Теляковский изумился: публика симпатизировала этим пьющим героям: «Выходит, что все они правы, когда пьют, когда жмут чужих жен <…>. На таких пьесах публику театр не воспитывает, а развращает…» Закончил он совсем сокрушенно: «А может быть, я по поводу пьесы „Дядя Ваня“ ошибаюсь. Может быть, это действительно современная Россия. Ну, тогда дело дрянь, такое состояние должно привести к катастрофе. Надо еще раз посмотреть пьесу, немного погодя».

Однако не только в пьесе, но и в самой постановке этот внимательный зритель подметил свойство, насторожившее его: «Публика увлекается различными звукоподражаниями и перестает слушать пьесу…» Постановка, по его выражению, кажется иногда «даже важнее пьесы и артистов».

В Москве спорили о «Дяде Ване». Всюду, куда дошла книжка журнала, читали «Даму с собачкой». До Чехова доносились отдельные отзывы. Но даже если бы их было в десятки раз больше, ему не хватало другого, о чем он написал Вишневскому, когда-то таганрогскому гимназисту, а теперь актеру Художественного театра: «Как мне досадно и горько, что я не могу быть со всеми Вами, что и репетиции и спектакли пропадают для меня почти даром, и с ними я знаком только понаслышке, между тем для меня достаточно было бы побыть на репетициях, чтобы зарядиться, приобрести опыт и засесть за новую пьесу».
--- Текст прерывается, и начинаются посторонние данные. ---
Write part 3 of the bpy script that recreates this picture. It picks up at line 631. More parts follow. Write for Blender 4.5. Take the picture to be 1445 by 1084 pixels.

Когда Книппер рассказала о волнениях перед первыми спектаклями, Чехов ответил ей: «У меня ведь сезон не начинался, у меня нет ничего нового и интересного, всё то же, что и было. И ничего не жду, кроме дурной погоды, которая уже на носу». Может быть, для прозы доставало того, что процеживалось «фильтром» памяти, вызревало годами, хранилось в записных книжках. Однако и в этом случае он ждал, чтобы его «машина» заработала, чтобы возникло ощущение, будто «мозг машет крыльями». Для сочинительства Чехову, как он говорил, нужны были внутреннее возбуждение, тайное волнение, «толкастика». Такое состояние рождали или ему способствовали дальние поездки. Или путешествие за границу. Оно возникало и без видимых внешних причин. Для работы над пьесой такое предшествующее настроение было очень значимо. Но еще важнее автору было увидеть свою пьесу на сцене.